Strategies for a More Sustainable Workload

Here are some strategies to manage your workload more sustainably.

  1. Add in time for interruptions to your daily to-do list. Plan your day with some room for possible interruptions. This will enable you to accommodate unexpected situations without putting your entire schedule off track.
  2. Define "done" for the day. Avoid a never-ending to-do list by defining what constitutes a successful workday for you. Understanding when it's time to disconnect can prevent overworking and enhance your work-life balance.
  3. Break down tasks. Instead of facing dauntingly large tasks, break them down into more manageable subtasks. This way, you can tackle them sequentially and feel more accomplished.
  4. Delegate 30 percent of your tasks. Effective delegation can free up a significant portion of your time. Aim to hand off at least 30 percent of your tasks, allowing others on your team to contribute and grow.
  5. Communicate and negotiate deadlines. Deadlines aren't always set in stone. Communication with your clients or supervisors about what is realistically achievable can prevent unnecessary stress and enhance the quality of your work.
  6. Establish clear expectations with clients for response times and availability. Rather than defaulting to an ASAP mentality, engage in open discussions with your clients to set clear expectations about when you're available and the timelines for your responses. This preemptive approach can relieve stress and pave the way for improved productivity and client relations.

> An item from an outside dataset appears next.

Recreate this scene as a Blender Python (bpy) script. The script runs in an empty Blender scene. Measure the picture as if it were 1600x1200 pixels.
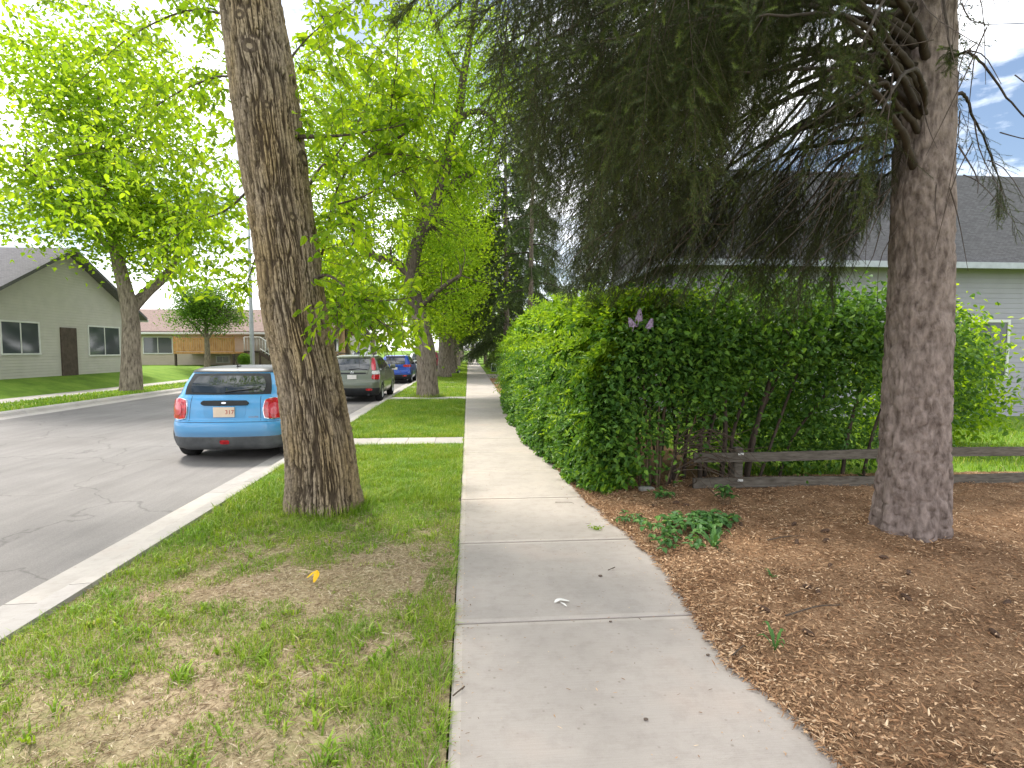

Maintaining a sustainable workload involves strategic planning, efficient execution and clear communication. By implementing these strategies, you can transform being overwhelmed into being in control. You'll likely find that these small changes can hugely impact your workload, stress levels and overall job satisfaction. Remember that it's not just about working hard but also about working smart. By doing so, you can create a balance that empowers you to enjoy your legal career instead of feeling overburdened by it.